Every woman should know where to go to refresh her soul, whether it's the kitchen of an old freind or an upmarket spa in the mountains.

Every woman should know what she is able to achieve in one day...
One month...
One year...
Ane what she is unable to achieve.

Every woman should have at least one or two friends and be able to laugh, dance and sing for no reason at all.



So it happened. My husband hit rock bottom. Long story short he was arrested for drunk driving on Sunday, tried to lie about it on Monday, in rehab on Tuesday.
I am so grateful for Al-Anon today. If I had not started attending Al-Anon and learned how to detach with love, my week would look very different so far. I would have been bailing him out at 2:00am on Monday morning, let him stay with me because I felt sorry (taking a day off) and I would have been left with the bill for rehab - that's if we went that route!
Instead I had a good nights rest on Sunday, told him to not make his problems mine on Monday and had his father pay the rehab bill on Tuesday.
I felt guilty last night.
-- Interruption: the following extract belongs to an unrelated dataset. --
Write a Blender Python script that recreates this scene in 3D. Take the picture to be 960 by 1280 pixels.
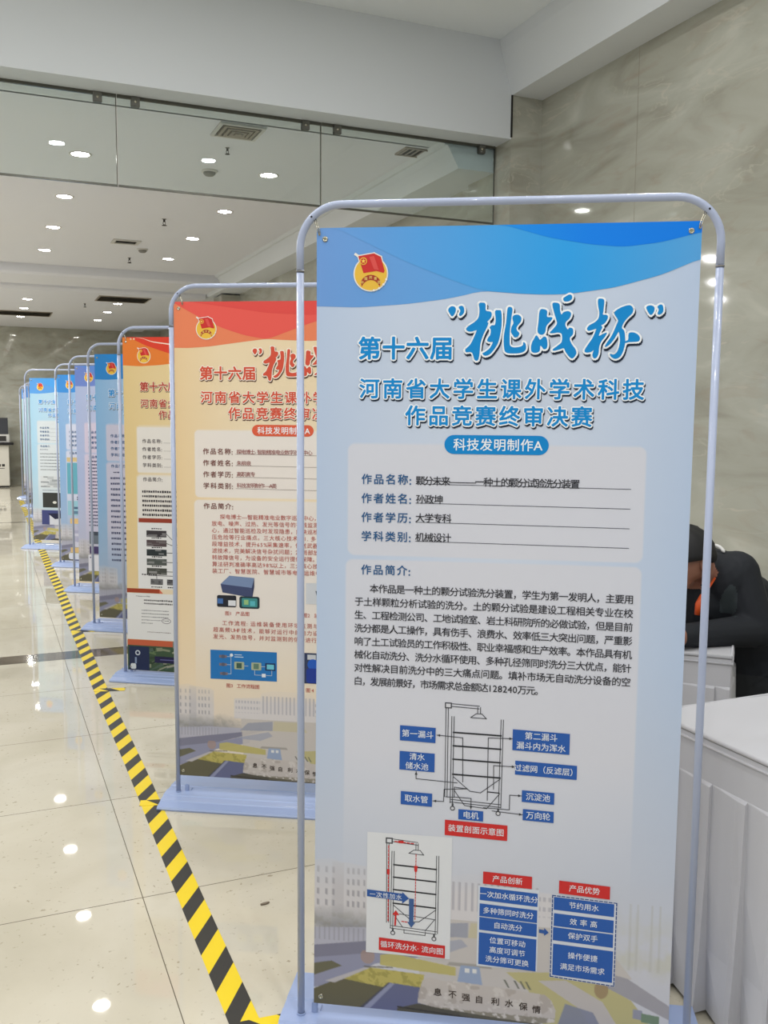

And very sad. It flt like I had deserted him. But I know, thanks to Al-Anon, that he is exactly where he should be and so am I.
God has been very good to me. I am very sad. I think it's normal because my heart is broken, but I have so much peace. It's finally over. Weather he recovers or not, for me the chaos is over. He will be locked up for 3 months with no way to contact me. Finally some real peace and quiet. Finally.
I will pray for him everyday and I will have a moments silence for him everyday. But that is it.
My new job is turning out to be very challenging and busy. I love it. I feel renewed, my self esteem has skyrocketed and I am taking care of myself. In between all the sadness a little glimmer of happiness keeps poking it's head out. I have some major resentments to work through, but I am getting there, one day at a time. Best part, through all of this I had managed to stay sober, because I did not want to or need to drink. I could find solutions that actually worked. I survived. Now I just need to live.
Today I'm not closing the book, I'm turning the page. It's time for a new chapter.